----- Data -----

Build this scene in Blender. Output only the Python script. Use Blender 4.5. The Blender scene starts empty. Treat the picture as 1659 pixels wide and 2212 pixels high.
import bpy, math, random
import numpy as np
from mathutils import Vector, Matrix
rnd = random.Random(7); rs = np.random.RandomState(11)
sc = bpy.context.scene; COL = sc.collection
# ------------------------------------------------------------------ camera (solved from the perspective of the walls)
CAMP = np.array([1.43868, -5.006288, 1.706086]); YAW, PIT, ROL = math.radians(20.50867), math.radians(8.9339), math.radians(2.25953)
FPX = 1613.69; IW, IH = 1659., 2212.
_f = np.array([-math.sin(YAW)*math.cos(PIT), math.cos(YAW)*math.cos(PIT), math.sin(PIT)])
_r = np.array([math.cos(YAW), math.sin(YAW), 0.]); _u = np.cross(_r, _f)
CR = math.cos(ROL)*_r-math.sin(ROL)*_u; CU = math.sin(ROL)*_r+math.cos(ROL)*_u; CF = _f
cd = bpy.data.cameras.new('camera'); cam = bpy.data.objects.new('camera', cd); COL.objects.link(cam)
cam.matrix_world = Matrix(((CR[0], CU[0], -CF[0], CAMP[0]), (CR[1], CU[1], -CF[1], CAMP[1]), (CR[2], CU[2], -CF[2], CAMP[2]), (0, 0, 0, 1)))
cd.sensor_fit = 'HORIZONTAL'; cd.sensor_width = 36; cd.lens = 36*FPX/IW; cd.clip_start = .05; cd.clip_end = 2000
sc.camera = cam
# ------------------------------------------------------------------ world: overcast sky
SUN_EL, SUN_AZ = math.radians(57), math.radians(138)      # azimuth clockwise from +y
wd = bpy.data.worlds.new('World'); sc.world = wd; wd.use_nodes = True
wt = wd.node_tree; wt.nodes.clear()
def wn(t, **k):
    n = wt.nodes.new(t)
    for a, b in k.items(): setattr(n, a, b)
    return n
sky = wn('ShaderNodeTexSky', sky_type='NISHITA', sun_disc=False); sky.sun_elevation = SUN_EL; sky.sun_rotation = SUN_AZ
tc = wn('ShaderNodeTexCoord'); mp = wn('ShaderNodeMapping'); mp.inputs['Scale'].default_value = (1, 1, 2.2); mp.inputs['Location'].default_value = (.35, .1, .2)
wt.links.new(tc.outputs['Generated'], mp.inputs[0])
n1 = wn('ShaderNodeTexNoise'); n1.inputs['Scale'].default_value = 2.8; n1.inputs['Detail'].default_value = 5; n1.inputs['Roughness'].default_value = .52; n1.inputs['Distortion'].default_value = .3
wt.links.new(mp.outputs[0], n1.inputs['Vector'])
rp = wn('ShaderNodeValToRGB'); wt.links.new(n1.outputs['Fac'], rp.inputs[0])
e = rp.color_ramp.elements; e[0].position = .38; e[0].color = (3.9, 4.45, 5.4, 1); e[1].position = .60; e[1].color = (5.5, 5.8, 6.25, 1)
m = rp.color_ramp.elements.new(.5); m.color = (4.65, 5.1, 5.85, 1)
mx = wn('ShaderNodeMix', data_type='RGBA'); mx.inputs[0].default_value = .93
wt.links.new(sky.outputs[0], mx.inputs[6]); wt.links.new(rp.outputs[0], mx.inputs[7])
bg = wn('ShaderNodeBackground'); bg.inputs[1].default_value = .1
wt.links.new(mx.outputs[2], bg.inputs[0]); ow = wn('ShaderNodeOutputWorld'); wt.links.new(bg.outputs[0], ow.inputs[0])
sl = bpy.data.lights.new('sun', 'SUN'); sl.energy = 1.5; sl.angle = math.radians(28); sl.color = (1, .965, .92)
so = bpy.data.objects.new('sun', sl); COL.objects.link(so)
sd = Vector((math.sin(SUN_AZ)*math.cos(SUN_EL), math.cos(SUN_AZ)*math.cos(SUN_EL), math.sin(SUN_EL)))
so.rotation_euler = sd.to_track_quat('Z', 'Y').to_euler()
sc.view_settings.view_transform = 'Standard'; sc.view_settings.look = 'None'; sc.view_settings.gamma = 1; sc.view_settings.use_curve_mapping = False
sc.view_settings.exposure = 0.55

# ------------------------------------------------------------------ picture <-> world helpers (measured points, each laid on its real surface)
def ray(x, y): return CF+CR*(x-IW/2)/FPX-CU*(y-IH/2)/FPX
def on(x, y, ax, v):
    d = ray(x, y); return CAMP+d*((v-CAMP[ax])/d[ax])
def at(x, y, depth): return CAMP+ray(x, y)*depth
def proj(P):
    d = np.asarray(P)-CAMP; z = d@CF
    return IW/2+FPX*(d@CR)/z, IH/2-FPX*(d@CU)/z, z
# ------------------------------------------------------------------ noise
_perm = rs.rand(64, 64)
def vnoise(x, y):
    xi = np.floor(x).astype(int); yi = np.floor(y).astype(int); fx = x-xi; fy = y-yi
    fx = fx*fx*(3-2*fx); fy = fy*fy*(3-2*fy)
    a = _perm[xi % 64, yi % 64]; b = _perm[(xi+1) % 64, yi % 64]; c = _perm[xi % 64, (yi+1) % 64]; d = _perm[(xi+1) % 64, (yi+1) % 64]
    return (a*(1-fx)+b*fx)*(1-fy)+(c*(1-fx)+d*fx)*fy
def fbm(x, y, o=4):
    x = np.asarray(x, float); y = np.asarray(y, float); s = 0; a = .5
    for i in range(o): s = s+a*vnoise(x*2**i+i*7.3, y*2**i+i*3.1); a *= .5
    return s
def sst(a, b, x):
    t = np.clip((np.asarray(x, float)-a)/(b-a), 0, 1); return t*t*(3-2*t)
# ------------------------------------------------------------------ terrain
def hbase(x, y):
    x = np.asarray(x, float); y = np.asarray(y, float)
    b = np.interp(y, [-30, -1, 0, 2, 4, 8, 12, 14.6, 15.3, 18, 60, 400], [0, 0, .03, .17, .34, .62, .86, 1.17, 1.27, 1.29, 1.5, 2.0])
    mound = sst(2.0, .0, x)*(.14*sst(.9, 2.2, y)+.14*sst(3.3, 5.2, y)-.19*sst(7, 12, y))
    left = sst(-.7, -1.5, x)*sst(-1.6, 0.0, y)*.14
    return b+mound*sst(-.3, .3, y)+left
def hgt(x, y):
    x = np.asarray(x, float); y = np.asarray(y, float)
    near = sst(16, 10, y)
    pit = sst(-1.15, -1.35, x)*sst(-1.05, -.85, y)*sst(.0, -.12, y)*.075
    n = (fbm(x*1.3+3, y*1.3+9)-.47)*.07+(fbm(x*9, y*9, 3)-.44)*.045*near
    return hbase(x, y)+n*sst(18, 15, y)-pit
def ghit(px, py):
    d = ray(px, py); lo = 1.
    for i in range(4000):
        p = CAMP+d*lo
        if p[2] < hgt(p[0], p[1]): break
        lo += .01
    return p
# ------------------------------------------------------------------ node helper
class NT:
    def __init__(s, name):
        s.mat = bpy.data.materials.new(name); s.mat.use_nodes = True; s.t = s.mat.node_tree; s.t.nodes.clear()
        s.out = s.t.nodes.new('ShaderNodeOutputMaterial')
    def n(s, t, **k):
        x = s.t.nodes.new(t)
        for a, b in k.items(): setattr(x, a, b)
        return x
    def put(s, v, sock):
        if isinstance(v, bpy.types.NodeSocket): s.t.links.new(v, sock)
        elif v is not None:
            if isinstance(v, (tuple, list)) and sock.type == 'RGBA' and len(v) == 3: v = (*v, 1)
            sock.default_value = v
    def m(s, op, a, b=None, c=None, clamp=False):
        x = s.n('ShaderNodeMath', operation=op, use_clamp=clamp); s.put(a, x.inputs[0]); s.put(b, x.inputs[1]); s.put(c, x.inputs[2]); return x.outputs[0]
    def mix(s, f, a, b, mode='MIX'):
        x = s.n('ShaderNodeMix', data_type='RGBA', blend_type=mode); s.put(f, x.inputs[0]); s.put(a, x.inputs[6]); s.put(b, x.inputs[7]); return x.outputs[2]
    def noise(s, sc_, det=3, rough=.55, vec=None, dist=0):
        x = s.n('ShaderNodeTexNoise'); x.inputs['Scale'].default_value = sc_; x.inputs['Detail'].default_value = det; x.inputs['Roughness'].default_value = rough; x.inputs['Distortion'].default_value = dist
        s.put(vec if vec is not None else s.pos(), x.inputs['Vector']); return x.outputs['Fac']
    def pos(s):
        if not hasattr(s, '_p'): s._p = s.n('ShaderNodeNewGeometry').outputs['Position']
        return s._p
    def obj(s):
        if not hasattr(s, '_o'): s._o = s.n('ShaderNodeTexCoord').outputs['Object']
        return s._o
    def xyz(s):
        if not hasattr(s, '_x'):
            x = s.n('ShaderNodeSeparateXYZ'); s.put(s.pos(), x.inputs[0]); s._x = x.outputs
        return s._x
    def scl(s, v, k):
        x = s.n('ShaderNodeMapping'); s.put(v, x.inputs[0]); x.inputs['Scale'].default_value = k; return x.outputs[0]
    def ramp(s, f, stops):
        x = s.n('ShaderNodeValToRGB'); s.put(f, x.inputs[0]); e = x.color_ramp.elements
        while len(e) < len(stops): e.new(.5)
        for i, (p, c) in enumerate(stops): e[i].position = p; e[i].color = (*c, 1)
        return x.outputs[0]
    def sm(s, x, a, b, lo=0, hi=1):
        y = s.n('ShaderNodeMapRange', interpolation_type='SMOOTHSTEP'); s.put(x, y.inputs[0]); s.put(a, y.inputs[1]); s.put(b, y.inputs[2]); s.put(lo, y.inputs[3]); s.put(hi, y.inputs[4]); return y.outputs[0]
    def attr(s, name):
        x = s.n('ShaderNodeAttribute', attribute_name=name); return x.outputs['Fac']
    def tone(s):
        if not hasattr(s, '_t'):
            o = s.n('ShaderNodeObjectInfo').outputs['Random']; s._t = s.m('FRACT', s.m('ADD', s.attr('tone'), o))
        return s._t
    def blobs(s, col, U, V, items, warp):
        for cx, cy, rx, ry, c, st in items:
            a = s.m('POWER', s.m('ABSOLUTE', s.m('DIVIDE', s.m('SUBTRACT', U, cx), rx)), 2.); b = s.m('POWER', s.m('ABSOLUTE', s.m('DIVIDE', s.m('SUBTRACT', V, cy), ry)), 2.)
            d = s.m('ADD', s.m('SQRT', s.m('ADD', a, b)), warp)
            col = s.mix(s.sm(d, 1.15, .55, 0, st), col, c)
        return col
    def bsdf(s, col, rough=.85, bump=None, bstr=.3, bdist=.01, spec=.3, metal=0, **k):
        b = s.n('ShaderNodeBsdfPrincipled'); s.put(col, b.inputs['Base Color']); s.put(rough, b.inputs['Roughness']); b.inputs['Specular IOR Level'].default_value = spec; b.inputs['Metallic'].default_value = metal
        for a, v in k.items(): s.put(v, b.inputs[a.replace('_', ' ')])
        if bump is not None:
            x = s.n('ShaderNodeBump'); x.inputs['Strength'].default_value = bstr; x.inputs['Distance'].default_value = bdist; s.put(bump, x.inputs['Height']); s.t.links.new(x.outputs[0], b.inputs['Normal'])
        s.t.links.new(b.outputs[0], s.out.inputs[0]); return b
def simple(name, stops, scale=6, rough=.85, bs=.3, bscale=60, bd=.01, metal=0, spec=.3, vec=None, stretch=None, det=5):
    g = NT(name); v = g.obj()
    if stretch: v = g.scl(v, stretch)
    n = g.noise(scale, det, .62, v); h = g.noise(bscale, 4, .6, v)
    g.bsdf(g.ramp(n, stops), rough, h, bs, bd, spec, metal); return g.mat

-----

• Your goal
Show each line of the data that contains the string "picture".

• Solution to the exercise
Build this scene in Blender. Output only the Python script. Use Blender 4.5. The Blender scene starts empty. Treat the picture as 1659 pixels wide and 2212 pixels high.
# ------------------------------------------------------------------ picture <-> world helpers (measured points, each laid on its real surface)